Upper class white Americans stroll serenely around the stage, walking delicately and singing of a safe, content life.  Piano chords cascade down, the music picks up, and a group of African Americans joyously run on stage, whooping and dancing.  Then the tone of music changes once again as Eastern European Jewish immigrants arrive, and the three groups uneasily mix before joining together to sing the final grand notes of the song.

Lyricist Lynn Ahrens and composer Stephen Flaherty

This is Ragtime, a rich musical look at a changing America at the dawn of the 20th century, and the Musical Theatre of Los Angeles (MTLA) puts on a fine production of it at the Hudson Backstage Theatre in Hollywood.  Based on the 1975 novel of the same name by E. L. Doctorow, Ragtime follows the tale of these three groups, focusing on three representing characters as their lives intertwine - Mother, a white Protestant homemaking wife, Coalhouse Walker Jr., an African-American Harlem musician, and Tateh, a Latvian Jewish immigrant.  With a book by Terrence McNally, lyrics by Lynn Ahrens, and music by Stephen Flaherty, Ragtime paints a poignant picture of a young nation as it suffers the growing pains of change.  The blindly content are suddenly faced with the unfortunate, the dreamers are faced with harsh reality, the innocent meet with cruel prejudice, and all the while, everyone struggles to reach their American dream as they fight against the currents of racism and violence.

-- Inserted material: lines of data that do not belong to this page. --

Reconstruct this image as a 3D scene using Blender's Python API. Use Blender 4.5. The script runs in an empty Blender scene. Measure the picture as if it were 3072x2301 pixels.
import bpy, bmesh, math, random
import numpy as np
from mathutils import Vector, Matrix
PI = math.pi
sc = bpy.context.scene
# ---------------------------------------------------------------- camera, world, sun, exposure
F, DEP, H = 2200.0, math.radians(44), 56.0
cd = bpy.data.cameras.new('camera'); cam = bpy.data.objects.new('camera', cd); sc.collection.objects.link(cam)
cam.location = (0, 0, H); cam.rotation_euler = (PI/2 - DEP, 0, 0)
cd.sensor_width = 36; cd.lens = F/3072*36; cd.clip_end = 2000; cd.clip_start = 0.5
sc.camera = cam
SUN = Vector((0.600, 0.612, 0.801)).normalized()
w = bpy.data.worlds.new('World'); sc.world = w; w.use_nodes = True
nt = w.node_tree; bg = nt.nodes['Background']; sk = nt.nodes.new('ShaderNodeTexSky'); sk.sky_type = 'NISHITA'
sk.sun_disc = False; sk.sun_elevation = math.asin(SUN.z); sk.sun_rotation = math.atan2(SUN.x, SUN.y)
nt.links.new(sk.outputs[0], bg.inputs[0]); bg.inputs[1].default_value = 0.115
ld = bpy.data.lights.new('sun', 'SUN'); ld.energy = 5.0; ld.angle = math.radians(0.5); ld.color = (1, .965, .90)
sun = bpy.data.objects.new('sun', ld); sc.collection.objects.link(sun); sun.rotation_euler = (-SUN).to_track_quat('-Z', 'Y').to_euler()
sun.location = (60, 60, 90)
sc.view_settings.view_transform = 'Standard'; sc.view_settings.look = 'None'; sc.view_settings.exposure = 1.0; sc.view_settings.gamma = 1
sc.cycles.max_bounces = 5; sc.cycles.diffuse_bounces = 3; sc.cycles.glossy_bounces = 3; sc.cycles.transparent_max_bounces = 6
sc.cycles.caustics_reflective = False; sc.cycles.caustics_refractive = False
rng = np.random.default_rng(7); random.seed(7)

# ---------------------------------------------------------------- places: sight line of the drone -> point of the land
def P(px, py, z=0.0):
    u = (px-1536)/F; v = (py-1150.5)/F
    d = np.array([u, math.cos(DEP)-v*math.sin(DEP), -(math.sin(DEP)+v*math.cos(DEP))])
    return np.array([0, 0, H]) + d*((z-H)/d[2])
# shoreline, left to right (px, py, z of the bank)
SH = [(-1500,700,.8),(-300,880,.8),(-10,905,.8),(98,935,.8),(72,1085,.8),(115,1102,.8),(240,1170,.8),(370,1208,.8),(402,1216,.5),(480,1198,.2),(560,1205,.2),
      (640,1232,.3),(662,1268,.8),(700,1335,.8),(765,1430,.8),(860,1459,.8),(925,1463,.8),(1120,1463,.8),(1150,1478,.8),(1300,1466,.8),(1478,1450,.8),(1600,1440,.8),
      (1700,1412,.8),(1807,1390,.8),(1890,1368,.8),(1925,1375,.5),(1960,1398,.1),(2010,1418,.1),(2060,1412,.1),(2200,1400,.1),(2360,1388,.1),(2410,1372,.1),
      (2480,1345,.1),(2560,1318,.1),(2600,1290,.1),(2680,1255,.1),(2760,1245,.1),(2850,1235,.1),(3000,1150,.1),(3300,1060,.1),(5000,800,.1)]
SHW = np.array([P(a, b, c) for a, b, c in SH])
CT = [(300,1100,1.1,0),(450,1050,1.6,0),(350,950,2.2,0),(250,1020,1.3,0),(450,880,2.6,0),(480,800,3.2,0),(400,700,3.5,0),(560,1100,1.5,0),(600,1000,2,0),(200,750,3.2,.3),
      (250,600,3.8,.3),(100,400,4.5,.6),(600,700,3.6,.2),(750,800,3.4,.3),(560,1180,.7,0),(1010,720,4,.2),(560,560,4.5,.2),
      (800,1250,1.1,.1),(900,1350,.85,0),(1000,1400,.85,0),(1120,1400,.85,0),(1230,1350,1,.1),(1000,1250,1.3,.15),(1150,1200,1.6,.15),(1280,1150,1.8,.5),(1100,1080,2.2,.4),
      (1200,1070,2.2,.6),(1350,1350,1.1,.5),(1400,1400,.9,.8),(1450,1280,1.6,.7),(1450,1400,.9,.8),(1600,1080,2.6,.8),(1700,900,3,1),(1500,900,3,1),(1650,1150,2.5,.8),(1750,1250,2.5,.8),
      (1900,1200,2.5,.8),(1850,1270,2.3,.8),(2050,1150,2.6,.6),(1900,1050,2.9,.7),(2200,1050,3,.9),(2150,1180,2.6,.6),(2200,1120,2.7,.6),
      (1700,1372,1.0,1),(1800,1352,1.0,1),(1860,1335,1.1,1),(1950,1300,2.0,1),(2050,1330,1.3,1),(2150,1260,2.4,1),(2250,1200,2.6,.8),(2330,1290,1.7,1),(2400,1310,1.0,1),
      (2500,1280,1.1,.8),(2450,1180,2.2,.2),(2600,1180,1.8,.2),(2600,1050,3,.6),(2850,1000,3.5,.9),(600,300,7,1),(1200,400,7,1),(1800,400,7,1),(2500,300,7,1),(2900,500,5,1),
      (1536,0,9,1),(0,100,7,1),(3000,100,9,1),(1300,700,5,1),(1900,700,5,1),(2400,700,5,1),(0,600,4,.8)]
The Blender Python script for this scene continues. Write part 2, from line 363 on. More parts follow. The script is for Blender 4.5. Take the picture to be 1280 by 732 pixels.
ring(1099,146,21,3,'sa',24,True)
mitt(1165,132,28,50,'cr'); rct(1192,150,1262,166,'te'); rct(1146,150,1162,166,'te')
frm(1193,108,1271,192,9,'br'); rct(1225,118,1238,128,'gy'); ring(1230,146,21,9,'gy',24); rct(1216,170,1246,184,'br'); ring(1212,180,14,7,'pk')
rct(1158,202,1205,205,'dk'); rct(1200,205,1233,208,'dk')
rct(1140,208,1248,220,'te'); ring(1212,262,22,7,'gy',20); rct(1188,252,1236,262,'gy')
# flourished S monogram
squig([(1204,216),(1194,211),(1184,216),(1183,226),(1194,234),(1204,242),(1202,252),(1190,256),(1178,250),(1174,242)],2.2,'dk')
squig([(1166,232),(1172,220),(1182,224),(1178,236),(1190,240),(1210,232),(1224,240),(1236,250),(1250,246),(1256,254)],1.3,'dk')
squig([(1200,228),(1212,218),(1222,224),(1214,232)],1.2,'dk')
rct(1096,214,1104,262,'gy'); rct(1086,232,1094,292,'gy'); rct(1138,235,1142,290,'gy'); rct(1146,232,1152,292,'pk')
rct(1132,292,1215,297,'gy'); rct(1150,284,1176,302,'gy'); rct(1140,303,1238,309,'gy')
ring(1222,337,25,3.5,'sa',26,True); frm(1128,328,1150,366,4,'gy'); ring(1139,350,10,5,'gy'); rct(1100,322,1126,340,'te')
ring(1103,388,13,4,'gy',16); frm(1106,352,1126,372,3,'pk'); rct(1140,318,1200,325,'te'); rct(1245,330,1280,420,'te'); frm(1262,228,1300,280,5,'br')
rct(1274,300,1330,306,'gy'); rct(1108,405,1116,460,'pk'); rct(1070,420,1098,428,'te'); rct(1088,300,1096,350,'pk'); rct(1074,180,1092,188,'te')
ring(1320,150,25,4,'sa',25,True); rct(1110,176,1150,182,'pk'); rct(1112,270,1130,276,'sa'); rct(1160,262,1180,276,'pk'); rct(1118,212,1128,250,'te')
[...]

Historic personalities from that era such as Harry Houdini, Evelyn Nesbit, J.P. Morgan, and Henry Ford appear periodically throughout, but they are merely flashes, living representations of the time period.  The main characters of Mother, Coalhouse, and Tateh receive much more intimate focus, as we follow their lives and they bare their souls in song, but in the end, Ragtime still feels like snapshots into these charcters' lives - a flipbook that is beautiful to see, but goes by too quickly for any heavy emotional involvement.  It nevertheless still manages to stir the soul and splash a stirring picture upon the musical canvas.

Jon Jon Briones

And what music it is!  The backbone of any musical is the music, and Ragtime is no exception.  The beautiful songs of Stephen Flaherty are what carries this musical, as they range from the toe-tapping strains of ragtime music to the moving, lyrical lines of a ballad.  The rousing opening number alone will remain stuck in your head long after the show has ended, and the strong cast does justice to Flaherty's moving melodies.  The three leads especially deserve mention.  Megan Briones gives a touching, sympathetic portrayal of Mother, a sheltered homemaker whose eyes are suddenly opened to the world around her.  Her voice is lovely to hear, and she has a quiet dignity that never leaves her, no matter how drastically her life changes.  Kevin Yarbrough is a fiery, passionate Coalhouse and remains an electric presence throughout the musical.  His emotions can be felt in the very back corners of the room, and he gives a powerful rendition of the famous 11 o'clock number, "Make Them Hear You."  Jon Jon Briones as Tateh is by far one of the strongest vocalists in the cast, and his portrayal of a Jewish immigrant struggling to give his daughter a better life is touching and heartfelt.  His lovely understated performance of "Gliding" is a wonderful tribute to Flaherty's melodious talent.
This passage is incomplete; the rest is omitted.